Aim of the task: Work out the number of lines containing "scene". Answer with nothing but that number.

Material provided:
□ □ □

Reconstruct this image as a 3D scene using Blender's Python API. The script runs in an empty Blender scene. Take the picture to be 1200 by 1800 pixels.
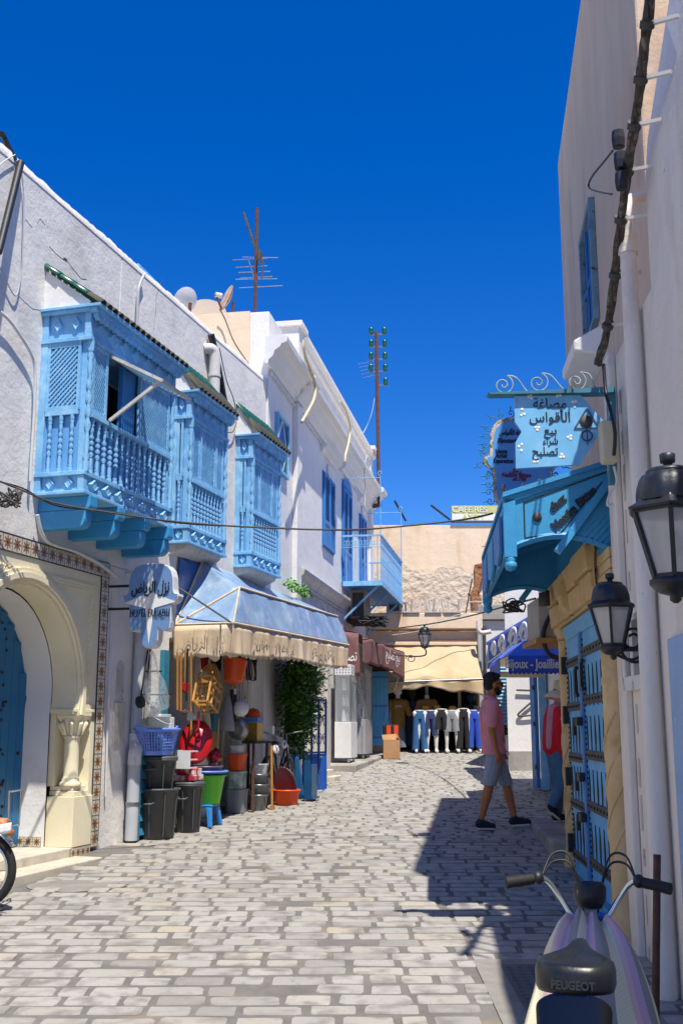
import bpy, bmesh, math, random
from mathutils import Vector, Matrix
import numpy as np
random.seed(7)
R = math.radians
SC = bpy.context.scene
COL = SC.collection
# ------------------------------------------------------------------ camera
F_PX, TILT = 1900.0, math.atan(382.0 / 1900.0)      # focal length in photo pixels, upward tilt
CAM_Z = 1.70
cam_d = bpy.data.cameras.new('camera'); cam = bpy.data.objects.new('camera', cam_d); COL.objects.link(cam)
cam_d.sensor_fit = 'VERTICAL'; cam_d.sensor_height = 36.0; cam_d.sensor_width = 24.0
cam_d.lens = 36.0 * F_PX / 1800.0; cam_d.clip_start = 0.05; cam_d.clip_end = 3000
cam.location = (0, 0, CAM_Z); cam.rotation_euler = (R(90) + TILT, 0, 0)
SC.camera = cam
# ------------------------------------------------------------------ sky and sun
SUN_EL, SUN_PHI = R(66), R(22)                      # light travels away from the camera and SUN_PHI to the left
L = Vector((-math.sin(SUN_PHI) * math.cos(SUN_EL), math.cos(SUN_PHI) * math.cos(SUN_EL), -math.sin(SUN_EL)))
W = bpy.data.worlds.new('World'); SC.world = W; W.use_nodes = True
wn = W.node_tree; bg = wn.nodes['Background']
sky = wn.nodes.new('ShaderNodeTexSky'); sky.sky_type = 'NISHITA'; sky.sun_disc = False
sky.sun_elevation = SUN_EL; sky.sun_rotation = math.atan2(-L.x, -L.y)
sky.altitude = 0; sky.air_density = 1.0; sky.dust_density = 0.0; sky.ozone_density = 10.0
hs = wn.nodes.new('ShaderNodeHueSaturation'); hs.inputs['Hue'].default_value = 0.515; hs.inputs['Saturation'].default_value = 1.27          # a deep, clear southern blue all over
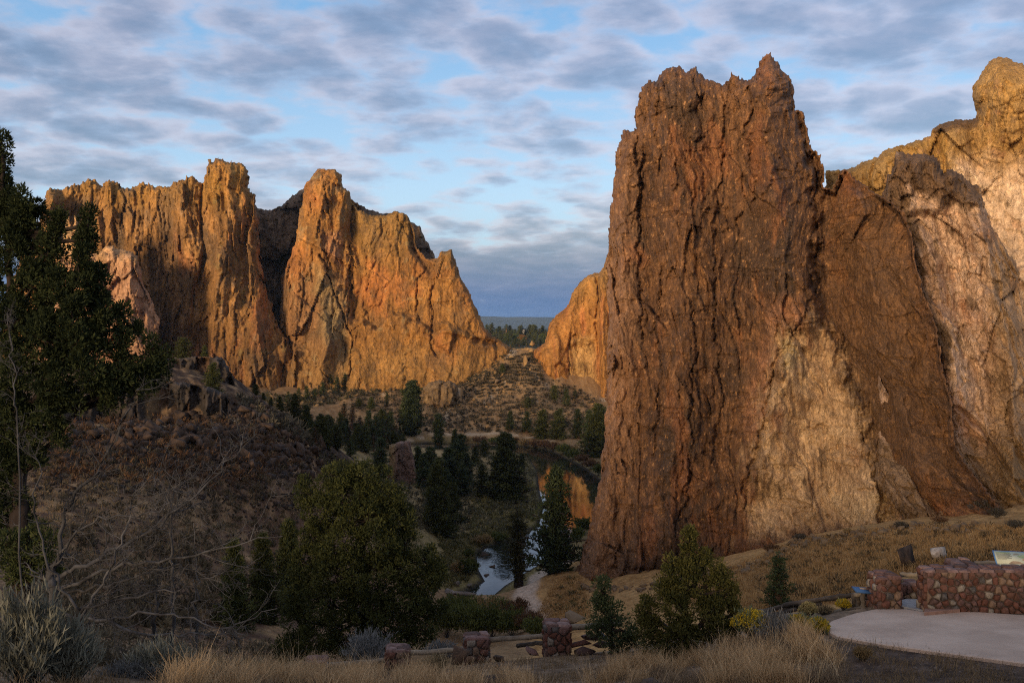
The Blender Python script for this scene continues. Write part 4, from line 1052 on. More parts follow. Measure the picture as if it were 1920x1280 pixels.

□ □ □

Task result: 3